La cronaca di questi giorni propone un remake di torbide vicende del passato, svelando manovre sotterranee, che, come fiumi carsici, vengono improvvisamente in superficie, con effetti devastanti sulla credibilità della politica.
L’avvento di un personaggio nuovo, per modalità espressive e comportamentali e per tendenza alla dissacrazione, in un partito mummificato da bendaggi
ideologici ed immutabili ritualità, ha sconvolto tutti gli scenari, prendendo di sorpresa i protagonisti del consueto minuetto.
Nel volgere di qualche mese, con mosse ardite e sbrigative, si è impadronito del governo ed ha aperto una stagione di ambiziosi cambiamenti, pretendendo di dimostrare come fosse facile raggiungere, in breve tempo, risultati ritenuti impossibili dagli addetti ai lavori.
Ogni riforma, dalle unioni civili alla scuola, dal Jobs act all’abolizione dell’IMU sulla prima casa, sino a quelle, tempestose, per il varo di nuovo assetto istituzionale ed Italicum, ha attinto il traguardo a costo di lacerazioni, scontri furiosi, rotture di sodalizi e tradizionali alleanze, accuse di tradimento dei sacri ed intangibili ideali della sinistra. Ed ha regalato all’indomabile puledro schiere sempre più numerose di nemici mortali, disposti a fare patti anche con cooperative di diavoli, pur di liberarsene.
Così, al prima boa decisiva, quella del referendum, i sinistri scricchiolii percepiti nelle elezioni regionali ed in quelle di Roma e Torino, si sono tradotti in terremoto devastante, con i numeri perentori del 4 dicembre.

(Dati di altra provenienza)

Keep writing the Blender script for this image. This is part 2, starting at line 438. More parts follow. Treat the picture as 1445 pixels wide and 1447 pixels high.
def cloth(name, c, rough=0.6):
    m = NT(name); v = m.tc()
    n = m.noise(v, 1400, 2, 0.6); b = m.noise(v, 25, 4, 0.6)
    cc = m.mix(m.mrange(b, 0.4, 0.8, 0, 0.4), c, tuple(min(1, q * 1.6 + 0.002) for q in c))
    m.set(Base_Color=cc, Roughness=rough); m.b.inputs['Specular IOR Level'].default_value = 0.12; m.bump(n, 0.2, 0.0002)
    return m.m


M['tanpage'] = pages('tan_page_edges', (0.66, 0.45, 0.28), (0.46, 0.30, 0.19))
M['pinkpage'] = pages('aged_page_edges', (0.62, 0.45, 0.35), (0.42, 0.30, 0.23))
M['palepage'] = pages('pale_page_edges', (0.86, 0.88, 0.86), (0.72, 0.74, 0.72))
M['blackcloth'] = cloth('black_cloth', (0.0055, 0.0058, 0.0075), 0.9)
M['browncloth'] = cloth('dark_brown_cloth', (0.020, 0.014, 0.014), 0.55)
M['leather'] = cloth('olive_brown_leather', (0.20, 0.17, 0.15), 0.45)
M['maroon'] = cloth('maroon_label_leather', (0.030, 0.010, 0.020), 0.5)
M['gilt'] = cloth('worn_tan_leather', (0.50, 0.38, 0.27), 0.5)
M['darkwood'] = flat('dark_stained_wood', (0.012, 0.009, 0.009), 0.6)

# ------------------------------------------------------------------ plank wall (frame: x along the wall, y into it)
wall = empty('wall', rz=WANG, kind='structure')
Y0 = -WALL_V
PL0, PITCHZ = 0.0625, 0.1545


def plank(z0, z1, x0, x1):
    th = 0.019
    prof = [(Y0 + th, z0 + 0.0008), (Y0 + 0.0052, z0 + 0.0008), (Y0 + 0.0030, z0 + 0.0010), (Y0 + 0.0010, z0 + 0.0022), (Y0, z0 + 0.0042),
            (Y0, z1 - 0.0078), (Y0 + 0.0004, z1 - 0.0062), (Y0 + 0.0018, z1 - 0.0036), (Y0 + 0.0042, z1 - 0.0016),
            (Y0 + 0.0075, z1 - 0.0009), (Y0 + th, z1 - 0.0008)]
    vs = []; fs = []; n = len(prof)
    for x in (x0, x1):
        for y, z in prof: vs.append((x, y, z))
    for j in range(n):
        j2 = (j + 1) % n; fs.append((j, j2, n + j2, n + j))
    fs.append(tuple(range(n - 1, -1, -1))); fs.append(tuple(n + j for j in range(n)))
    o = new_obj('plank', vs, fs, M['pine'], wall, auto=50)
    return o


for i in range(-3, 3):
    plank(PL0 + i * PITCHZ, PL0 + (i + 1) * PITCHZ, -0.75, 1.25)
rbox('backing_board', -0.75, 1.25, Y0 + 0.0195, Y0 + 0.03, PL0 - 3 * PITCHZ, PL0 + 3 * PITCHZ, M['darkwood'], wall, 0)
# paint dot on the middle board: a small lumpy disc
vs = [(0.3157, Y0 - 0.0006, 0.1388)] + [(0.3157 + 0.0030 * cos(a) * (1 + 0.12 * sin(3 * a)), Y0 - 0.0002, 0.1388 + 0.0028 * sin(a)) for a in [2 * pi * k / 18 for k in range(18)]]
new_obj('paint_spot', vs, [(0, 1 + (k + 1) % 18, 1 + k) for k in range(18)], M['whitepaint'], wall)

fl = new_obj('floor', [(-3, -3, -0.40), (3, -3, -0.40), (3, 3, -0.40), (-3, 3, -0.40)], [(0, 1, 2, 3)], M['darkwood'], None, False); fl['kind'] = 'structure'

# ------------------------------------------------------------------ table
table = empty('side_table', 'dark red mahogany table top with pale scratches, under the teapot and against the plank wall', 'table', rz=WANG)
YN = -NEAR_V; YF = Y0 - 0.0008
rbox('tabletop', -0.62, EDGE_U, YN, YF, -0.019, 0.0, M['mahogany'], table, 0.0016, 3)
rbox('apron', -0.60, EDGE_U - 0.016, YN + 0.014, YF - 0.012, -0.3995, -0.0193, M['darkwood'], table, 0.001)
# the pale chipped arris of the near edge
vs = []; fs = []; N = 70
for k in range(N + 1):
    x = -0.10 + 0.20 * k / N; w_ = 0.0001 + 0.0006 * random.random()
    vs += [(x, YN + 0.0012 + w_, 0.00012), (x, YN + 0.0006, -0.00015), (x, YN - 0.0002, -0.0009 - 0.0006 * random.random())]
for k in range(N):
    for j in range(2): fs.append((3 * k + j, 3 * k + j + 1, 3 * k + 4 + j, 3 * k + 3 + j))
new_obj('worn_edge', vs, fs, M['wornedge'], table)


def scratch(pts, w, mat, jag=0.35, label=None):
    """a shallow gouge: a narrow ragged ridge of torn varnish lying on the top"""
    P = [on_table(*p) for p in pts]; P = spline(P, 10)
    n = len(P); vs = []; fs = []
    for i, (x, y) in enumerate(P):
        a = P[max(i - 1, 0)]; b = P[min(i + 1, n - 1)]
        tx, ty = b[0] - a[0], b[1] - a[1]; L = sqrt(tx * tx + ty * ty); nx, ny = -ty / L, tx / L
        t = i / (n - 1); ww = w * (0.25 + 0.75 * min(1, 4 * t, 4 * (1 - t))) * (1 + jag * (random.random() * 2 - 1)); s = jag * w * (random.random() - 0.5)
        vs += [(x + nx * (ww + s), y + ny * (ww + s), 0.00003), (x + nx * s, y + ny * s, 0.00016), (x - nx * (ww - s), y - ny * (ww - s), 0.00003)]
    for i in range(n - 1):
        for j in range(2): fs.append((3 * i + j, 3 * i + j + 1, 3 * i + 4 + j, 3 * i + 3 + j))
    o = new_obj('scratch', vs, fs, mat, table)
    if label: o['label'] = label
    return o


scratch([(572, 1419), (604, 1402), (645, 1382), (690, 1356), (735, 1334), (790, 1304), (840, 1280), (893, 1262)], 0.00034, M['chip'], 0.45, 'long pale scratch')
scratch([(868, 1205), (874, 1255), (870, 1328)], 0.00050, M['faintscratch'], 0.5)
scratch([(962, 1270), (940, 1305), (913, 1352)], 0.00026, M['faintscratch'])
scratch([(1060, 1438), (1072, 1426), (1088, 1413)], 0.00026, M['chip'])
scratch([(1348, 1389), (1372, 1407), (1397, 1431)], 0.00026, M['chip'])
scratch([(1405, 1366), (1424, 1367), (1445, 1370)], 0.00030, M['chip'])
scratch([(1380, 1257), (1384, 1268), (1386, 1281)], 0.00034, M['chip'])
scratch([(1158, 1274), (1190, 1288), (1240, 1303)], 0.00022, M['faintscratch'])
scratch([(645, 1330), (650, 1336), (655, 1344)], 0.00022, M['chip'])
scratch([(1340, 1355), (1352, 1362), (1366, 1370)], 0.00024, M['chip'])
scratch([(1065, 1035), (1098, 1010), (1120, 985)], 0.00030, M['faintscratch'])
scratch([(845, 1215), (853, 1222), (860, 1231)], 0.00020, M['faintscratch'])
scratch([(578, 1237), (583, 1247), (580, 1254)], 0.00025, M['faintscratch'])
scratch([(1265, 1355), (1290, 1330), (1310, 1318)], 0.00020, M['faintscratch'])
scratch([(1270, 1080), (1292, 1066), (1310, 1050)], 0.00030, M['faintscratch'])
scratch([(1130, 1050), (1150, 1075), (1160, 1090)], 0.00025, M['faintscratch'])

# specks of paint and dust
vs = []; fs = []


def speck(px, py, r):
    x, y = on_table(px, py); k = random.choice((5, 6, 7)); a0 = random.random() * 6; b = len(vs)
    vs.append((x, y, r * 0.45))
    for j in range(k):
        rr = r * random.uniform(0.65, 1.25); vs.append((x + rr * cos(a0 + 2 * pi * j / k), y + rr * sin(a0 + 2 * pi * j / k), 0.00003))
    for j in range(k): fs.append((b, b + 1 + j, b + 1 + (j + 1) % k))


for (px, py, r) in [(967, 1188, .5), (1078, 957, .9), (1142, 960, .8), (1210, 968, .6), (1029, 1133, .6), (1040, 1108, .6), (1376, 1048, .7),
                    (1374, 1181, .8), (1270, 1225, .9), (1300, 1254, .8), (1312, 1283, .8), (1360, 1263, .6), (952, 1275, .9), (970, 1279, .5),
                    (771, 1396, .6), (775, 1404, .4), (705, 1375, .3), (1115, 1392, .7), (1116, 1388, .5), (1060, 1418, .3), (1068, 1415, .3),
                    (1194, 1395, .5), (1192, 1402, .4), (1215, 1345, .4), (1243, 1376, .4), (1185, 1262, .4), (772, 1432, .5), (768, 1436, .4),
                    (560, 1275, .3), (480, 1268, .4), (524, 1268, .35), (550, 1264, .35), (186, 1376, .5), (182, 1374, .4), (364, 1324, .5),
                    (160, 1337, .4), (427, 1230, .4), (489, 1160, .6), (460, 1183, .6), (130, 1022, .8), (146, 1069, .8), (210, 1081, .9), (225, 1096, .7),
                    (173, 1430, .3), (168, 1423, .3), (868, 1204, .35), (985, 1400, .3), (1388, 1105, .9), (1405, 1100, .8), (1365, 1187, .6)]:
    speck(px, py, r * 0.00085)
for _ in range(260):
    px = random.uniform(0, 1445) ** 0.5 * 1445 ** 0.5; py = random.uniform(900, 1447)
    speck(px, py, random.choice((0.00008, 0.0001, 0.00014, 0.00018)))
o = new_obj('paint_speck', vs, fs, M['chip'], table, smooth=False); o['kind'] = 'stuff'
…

Incassato il terribile verdetto, il nostro eroe ha prontamente provveduto a lasciare la presidenza del consiglio e, dopo qualche schermaglia, ha ridato contendibilita alla segreteria del partito, scontando un’immediata scissione, prima ancora
che venissero celebrate le primarie.
Il PD è un corpaccione flaccido di insuperabili parolai e sofisti capaci di spaccare il capello in 16 e poi accanirsi davanti al microscopio, ma, nel prudente silenzio dei padri fondatori, non è emersa alcuna vera alternativa al Renzi ammaccato dalla sconfitta e lo stesso è stato gratificato di un larghissimo consenso, dimostrando al colto ed all’inclita dove batte il cuore di iscritti e simpatizzanti.
Adesso che il partito, squassato da interminabili diatribe, indebolito da fughe, tradimenti ed intelligenza col nemico, ha riportato un deludente risultato alle amministrative e perso roccaforti che sembravano inespugnabili, i vecchi santoni Prodi e Veltroni, escono da una lunga afasia per chiedere a gran voce un radicale mutamento di linea politica e suggeriscono ai loro seguaci palesi ed occulti, ed a tutti i cuori deboli terrorizzati per il loro futuro, di ordire una congiura di palazzo per deporre il re voluto dal popolo.
Così molti di questi impavidi si presenteranno sabato alla convention del nuovo vate Pisapia, incaricato di suturare tutte le ferite della sinistra, per restituirla al suo luminoso destino.
Perché c’è sempre una congiura degli ottimati, per neutralizzare gli effetti dei fastidiosi riti della democrazia.